Probationer has the burden of proving his or her termination resulted from his or her engaging in a protected union activity

Probationer has the burden of proving his or her termination resulted from his or her engaging in a protected union activity
34 AD3d 484

It is well settled that as a probationary employee, an individual could be terminated for any reason, as long as the termination was not made in bad faith, was not for a constitutionally impermissible reason, or was not in violation of statutory or decisional law.

The petitioner in this appeal was dismissed from his position with a New York City department before completing his probationary period. He challenged his termination, contending he was dismissed “in retaliation for his filing of a union grievance.” If true, this would constitute an impermissible reason for terminating an individual during his or her probationary period.

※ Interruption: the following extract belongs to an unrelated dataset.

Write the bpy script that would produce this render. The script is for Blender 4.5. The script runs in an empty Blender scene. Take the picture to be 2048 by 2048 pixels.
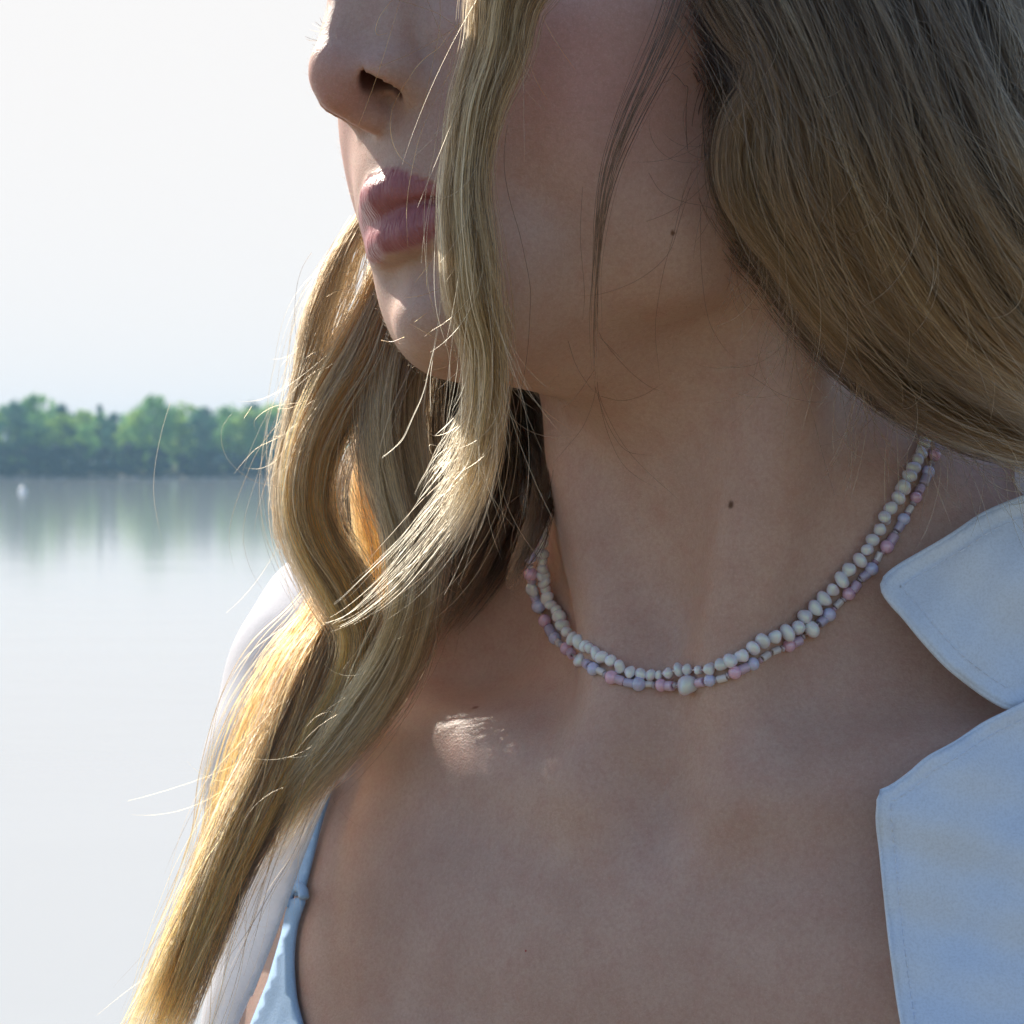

However, the individual has the burden of proving (a) that he or she was engaged in protected union activity, (b) that the appointing authority had knowledge of the activity, and (c) that he or she would not have been discharged from employment but for the activity.

The Supreme Court determined that the petitioner in this action established a prima facie case of improper motivation, thereby shifting “the burden of persuasion” to the appointing authority to establish that its actions were motivated by a legitimate business reason. Supreme Court ultimately found that the appointing authority failed to meet this burden.

The Appellate Division agreed with the tests applied by the Supreme Court in making its ruling. It affirmed the Supreme Court’s finding that the appointing authority had failed to meet its “burden of persuasion” and ruled that Supreme Court properly annulled the appointing authority's decision to terminate the petitioner.

In addition, the Appellate Division affirmed Supreme Court’s order directing the reinstatement of the petitioner to his former  position with the agency, with full back pay and benefits.